The CHANGE area in Glasgow East has some of the lowest numbers of registered childcare places in Glasgow and Scotland, particularly for out of school care and Childminding. This serves to disadvantage children and families from accessing the social and economic benefits of quality childcare, which include employment and supporting access to quality services for all children.

As part of the CHANGE: Childcare and Nurture Glasgow East project, amodel to improve collaboration across services that support children and families was considered to be important. But this new model would have to work in a different way to enable change that would ‘stick’ in the community. Following an engagement process with families to understand the barriers and challenges they faced in accessing childcare and family support, it was decided that a hub of services would be established.

The CHANGE Hub’s purpose is to lead change at a local level, addressing the barriers that families told the project they have experienced when trying to access childcare. These include prohibitive costs of childcare, lack of flexibility of hours, being unable access to information easily locally and feelings of isolation.

In March 2018 the first CHANGE Hub meeting took place in TICTACS Afterschool in St Serf’s Church in Shettleston with a cross-sector membership of 10 individuals representing seven organisations.

The Hub’s journey to sustainability has not been a straightforward one.

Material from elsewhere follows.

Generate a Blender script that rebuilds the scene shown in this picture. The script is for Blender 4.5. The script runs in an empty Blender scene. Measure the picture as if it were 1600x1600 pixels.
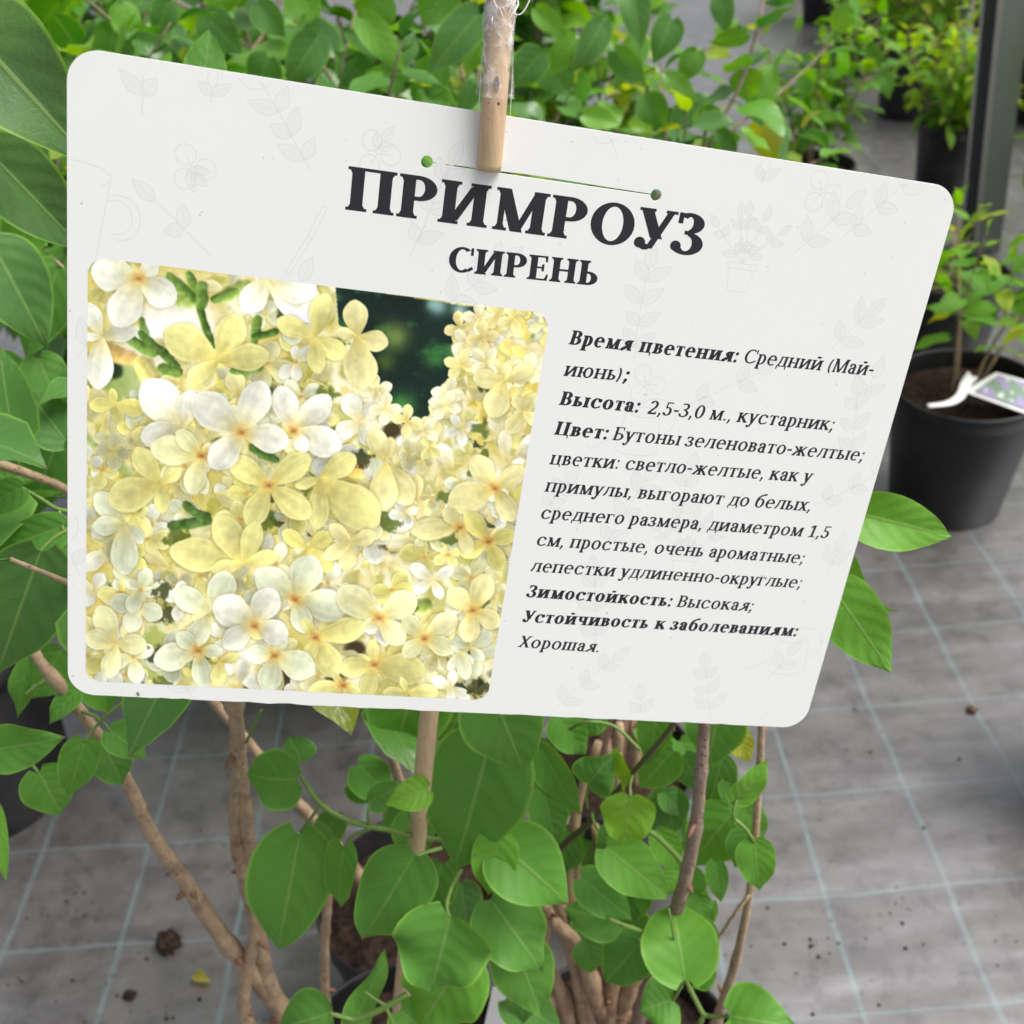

It was important that relationships were formed first to enable people to understand its purpose, but attendance was irregular. This pattern continued for three meetings, which was challenging as we were constantly going over the same ground rather than developing and testing ideas. From the outset we had put the improvement methodology supported by the Children and Young People’s Improvement Collaborative into practice.

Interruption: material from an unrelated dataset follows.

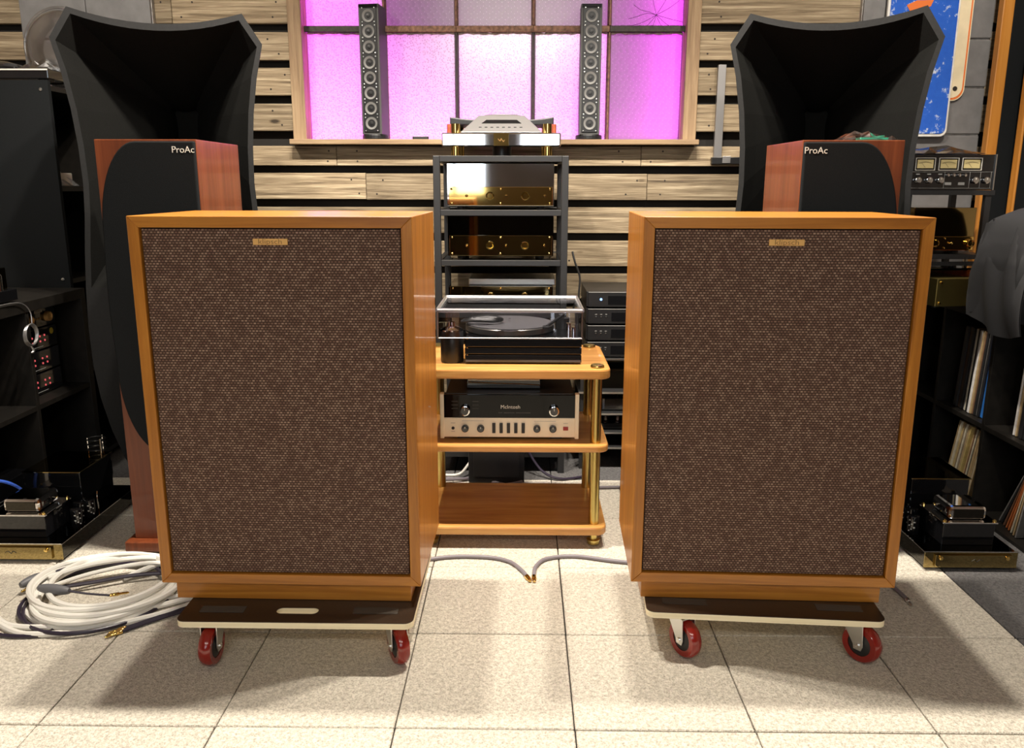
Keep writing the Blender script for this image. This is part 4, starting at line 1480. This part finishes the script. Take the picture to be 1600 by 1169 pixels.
# left rear component with blue lead
lb_ = thing('wedge_component', 'black component with lamps at the left edge below the bookcase shelf', 'component', (-2.05, 2.52, .012))
box(.01, .30, .0, .28, .008, .155).build('case', 'gloss', lb_, bevel=.003)
for i in range(5):
    box(.300, .3015, .05, .23, .05 + i * .012, .052 + i * .012).build('vent', 'dim_print', lb_)
MB().lathe([(.010, 0), (.009, .008), (.0001, .009)], (.30, .25, .12), 'x', 14).build('button', 'gold', lb_, smooth=True)
for x in (.04, .26):
    box(x - .015, x + .015, .03, .06, 0, .008).build('foot', 'black', lb_)
bl = MB().tube([(-1.80, 2.40, .24), (-1.735, 2.47, .243), (-1.69, 2.55, .21), (-1.672, 2.61, .16), (-1.668, 2.622, .12), (-1.665, 2.624, .066)], .005, n=8).build('blue_lead', 'bluecable', None, smooth=True)
tag(bl, 'thin blue lead arching at the left edge above the monoblock', 'cable')

# ================================================================== RIGHT: THINGS ON THE RECORD BOOKCASE
# burgundy amp with gold face
wa = thing('wooden_amplifier', 'burgundy wood amplifier with gold front on the record bookcase', 'amplifier', (1.60, 2.935, .736), R(8))
box(-.02, .22, 0, .28, .008, .13).build('wood_case', 'burgundy', wa, bevel=.003)
fp = box(-.17, -.022, -.012, .27, .008, .105).build('gold_face', 'brass', wa, bevel=.002)
for x, z_ in ((-.155, .092), (-.04, .092), (-.155, .02), (-.04, .02)):
    MB().lathe([(.005, 0), (.004, -.004), (.0001, -.005)], (x, -.012, z_), 'y', 10).build('screw', 'gold', fp, smooth=True)
MB().lathe([(.007, 0), (.004, -.008), (.007, -.018), (.0001, -.02)], (.075, 0, .06), 'y', 12).build('toggle', 'chrome', wa, smooth=True)
for x in (-.14, .19):
    for y in (.03, .24):
        MB().cyl((x, y, 0), .012, .008, n=10).build('foot', 'black', wa)
box(-.18, .20, .02, .26, .1305, .138).build('top_plate', 'smoke', wa, bevel=.001)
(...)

Different types of meeting format had to be tested before consistency in membership began to be established. However, the most successful has been borrowed from the seven-step meeting process. This kept the meetings focused on developing the actions that members wanted to take forward into the community in their working groups.

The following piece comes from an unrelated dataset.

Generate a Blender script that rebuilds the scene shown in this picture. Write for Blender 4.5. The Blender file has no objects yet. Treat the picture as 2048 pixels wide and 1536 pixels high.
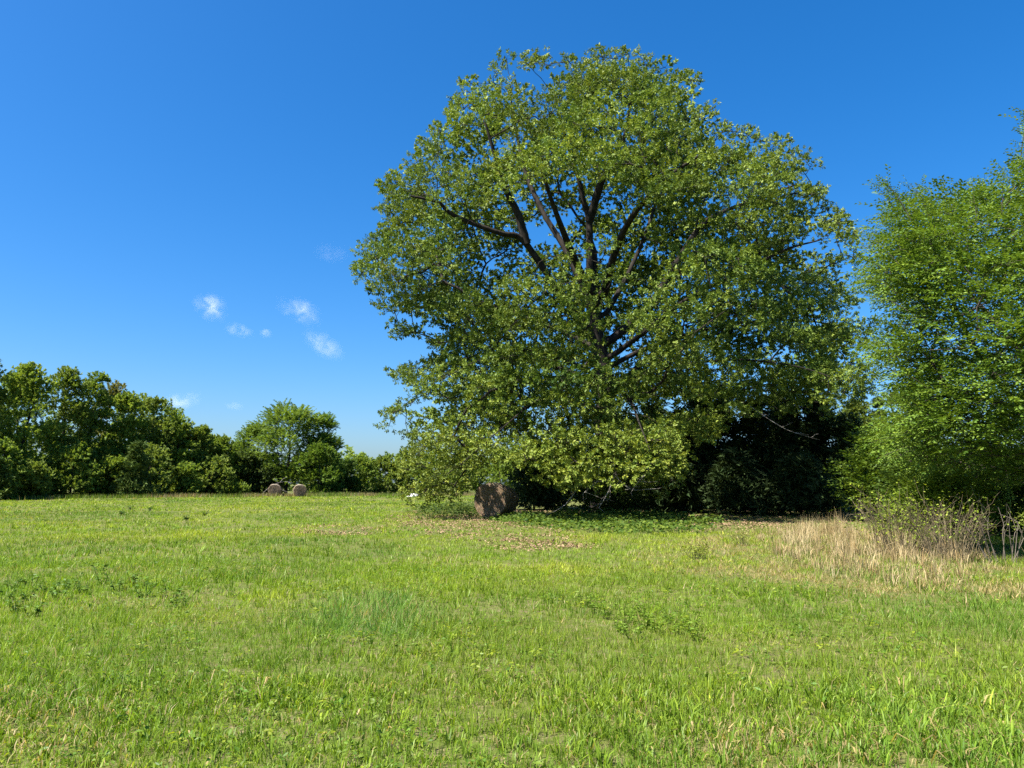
import bpy, math
import numpy as np
from mathutils import Vector

# ------------------------------------------------------------------ camera, light, exposure
SC = bpy.context.scene
COL = SC.collection
EYE = np.array([0.0, 0.0, 1.6])
FPX = 1539.0                      # focal length in pixels of a 2048 wide frame
PITCH = math.atan(200 / FPX)      # horizon lies 200 px under the centre
cam = bpy.data.objects.new('camera', bpy.data.cameras.new('camera'))
COL.objects.link(cam)
cam.location = EYE
cam.rotation_euler = (math.pi / 2 + PITCH, 0, 0)
cam.data.sensor_width = 36.0
cam.data.lens = FPX / 2048 * 36.0
cam.data.clip_start = 0.1
cam.data.clip_end = 9000
SC.camera = cam

TO_SUN = np.array([-0.86, -0.51])
SUN_EL = math.radians(57)
TO_SUN = TO_SUN / np.linalg.norm(TO_SUN)
sun_vec = Vector((TO_SUN[0] * math.cos(SUN_EL), TO_SUN[1] * math.cos(SUN_EL), math.sin(SUN_EL)))
world = bpy.data.worlds.new('World')
SC.world = world
world.use_nodes = True
wn, wl = world.node_tree.nodes, world.node_tree.links
wn.clear()
sky = wn.new('ShaderNodeTexSky')
sky.sky_type = 'NISHITA'
sky.sun_disc = False
sky.sun_elevation = SUN_EL
sky.sun_rotation = math.atan2(sun_vec.x, sun_vec.y)
sky.altitude = 0
sky.air_density = 1.0
sky.dust_density = 1.5
sky.ozone_density = 10.0
hsv = wn.new('ShaderNodeHueSaturation')
hsv.inputs['Saturation'].default_value = 1.24
bg = wn.new('ShaderNodeBackground')
bg.inputs['Strength'].default_value = 0.069
wo = wn.new('ShaderNodeOutputWorld')
wl.new(sky.outputs[0], hsv.inputs['Color'])
wl.new(hsv.outputs[0], bg.inputs['Color'])
wl.new(bg.outputs[0], wo.inputs['Surface'])
sd = bpy.data.lights.new('sun', 'SUN')
sd.energy = 5.0
sd.angle = math.radians(0.53)
sd.color = (1.0, 0.94, 0.84)
sun = bpy.data.objects.new('sun', sd)
COL.objects.link(sun)
sun.location = (-40, -30, 60)
sun.rotation_euler = sun_vec.to_track_quat('Z', 'Y').to_euler()
vs = SC.view_settings
vs.view_transform = 'Standard'
vs.look = 'None'
vs.gamma = 1.0
vs.use_curve_mapping = False
vs.exposure = 1.65
SC.render.engine = 'CYCLES'
cy = SC.cycles
cy.max_bounces = 7
cy.diffuse_bounces = 2
cy.glossy_bounces = 2
cy.transmission_bounces = 4
cy.transparent_max_bounces = 8
cy.volume_bounces = 2
cy.use_denoising = False
cy.caustics_reflective = False
cy.caustics_refractive = False

# ------------------------------------------------------------------ helpers
rng = np.random.default_rng(20240417)
R_, UP_ = np.array([1.0, 0, 0]), np.array([0, -math.sin(PITCH), math.cos(PITCH)])
FW_ = np.array([0, math.cos(PITCH), math.sin(PITCH)])


def at(px, py, Y):
    """the world point that stands at depth Y under a place in the photograph"""
    d = (px - 1024) / FPX * R_ + (768 - py) / FPX * UP_ + FW_
    return EYE + d * (Y / d[1])


def gpt(px, py):
    """ground point (X, Y) seen at a place of the photograph"""
    d = (px - 1024) / FPX * R_ + (768 - py) / FPX * UP_ + FW_
    p = EYE + d * (EYE[2] / max(-d[2], 1e-4))
    return p[0], p[1]


def height(x, y):
    x, y = np.asarray(x, float), np.asarray(y, float)
    return (0.05 * np.sin(x * 0.21 + 1.3) * np.cos(y * 0.17 + 0.4) + 0.03 * np.sin(x * 0.53 + y * 0.31)
            + 0.012 * np.sin(x * 1.7 + 0.5) * np.sin(y * 1.3)) * np.clip(np.hypot(x, y) / 6, 0, 1)


def noise2(x, y, scale, seed):
    x, y = np.asarray(x, float) / scale, np.asarray(y, float) / scale
    xi, yi = np.floor(x).astype(np.int64), np.floor(y).astype(np.int64)
    fx, fy = x - xi, y - yi
    fx, fy = fx * fx * (3 - 2 * fx), fy * fy * (3 - 2 * fy)

    def hsh(a, b):
        n = (a * 374761393 + b * 668265263 + seed * 1442695041) & 0xFFFFFFFF
        n = ((n ^ (n >> 13)) * 1274126177) & 0xFFFFFFFF
        return ((n ^ (n >> 16)) & 0xFFFF) / 65535.0
    a, b, c, d = hsh(xi, yi), hsh(xi + 1, yi), hsh(xi, yi + 1), hsh(xi + 1, yi + 1)
    return (a * (1 - fx) + b * fx) * (1 - fy) + (c * (1 - fx) + d * fx) * fy


def fbm(x, y, scale, seed):
    return (noise2(x, y, scale, seed) + 0.5 * noise2(x, y, scale / 2.1, seed + 1) + 0.25 * noise2(x, y, scale / 4.3, seed + 2)) / 1.75


def unit(v):
    return v / np.maximum(np.linalg.norm(v, axis=-1, keepdims=True), 1e-9)


def tag(o, label=None, cat=None, group=None, kind=None):
    for k, v in (('label', label), ('category', cat), ('group', group), ('kind', kind)):
        if v:
            o[k] = v
    return o


def empty(name, loc, label, cat, group=None):
    o = bpy.data.objects.new(name, None)
    o.empty_display_size = 0.3
    o.location = [float(v) for v in loc]
    COL.objects.link(o)
    return tag(o, label, cat, group)


def mesh(name, V, T, mat, parent=None, col=None, smooth=False, kind=None, quads=False):
    """ONE mesh object from arrays; V in world space, moved to the parent's frame"""
    V = np.asarray(V, np.float32)
    T = np.asarray(T, np.int32)
    if parent is not None:
        V = V - np.array(parent.location, np.float32)
    me = bpy.data.meshes.new(name)
    n = T.shape[1]
    me.vertices.add(len(V))
    me.vertices.foreach_set('co', V.ravel())
    me.loops.add(T.size)
    me.loops.foreach_set('vertex_index', T.ravel())
    me.polygons.add(len(T))
    me.polygons.foreach_set('loop_start', np.arange(0, T.size, n, dtype=np.int32))
    me.polygons.foreach_set('loop_total', np.full(len(T), n, np.int32))
    if smooth:
        me.polygons.foreach_set('use_smooth', np.ones(len(T), bool))
    if col is not None:
        a = me.attributes.new('tone', 'FLOAT_COLOR', 'POINT')
        c = np.ones((len(V), 4), np.float32)
        c[:, :3] = col
        a.data.foreach_set('color', c.ravel())
    me.update(calc_edges=True)
    me.validate()
    me.materials.append(mat)
    o = bpy.data.objects.new(name, me)
    COL.objects.link(o)
    if parent is not None:
        o.parent = parent
    if kind:
        o['kind'] = kind
    return o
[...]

Collectively the membership developed a ‘driver diagram’ which focused the improvement work by providing consistent, regular data-driven summaries on where the progress was at in relation to the secondary drivers and associated measures of impact.

One of our stakeholders said: “It has made a huge difference. It’s got all of us talking. All our services have been cut – health, education, social work – so our frontline workers are really under pressure and really busy. So, you don’t have time within the school / working day to raise your head and think ‘what can we do?’ We struggle and scrabble about for people. The CHANGE project was then introduced, and it meant people saying to each other, ‘what do you do?’ and asking, ‘how could we do that better?”

We now have 37 individuals representing 26 organisations. Our achievements to date include:

  • Sharing of knowledge and good practice across partners to make the pathway to accessing information more accessible.
  • Development of a low-cost quality food template identifying existing community resources to enhance the opportunity for local people and communities such as schools and out of school care (OOSC) to collaborate in innovative ways to increase access to affordable quality food for families. Approximately 40 children have accessed the food and community growing initiative so far.
  • Developing resilience. This resulted in increasing uptake of holiday provision from five to 90 families using a model of family support which focuses on children’s mental health, well-being and resilience within a whole school and community approach.
  • Working with key contributors at a community and strategic level to develop a range of deliverable family supports in the provision of a childcare service designed to respond to families at the right time to enable them to access the wider support they need.
  • Collaborating to increase childminding and OOSC provision in the area.
  • Formal and informal family champions who have faced barriers themselves and a commitment to driving change forward using their experiences.

The CHANGE Hub members are delighted to be finalists in the Children and Young People's Improvement Collaborative Quality Award category of Most Inspiring or Innovative Project.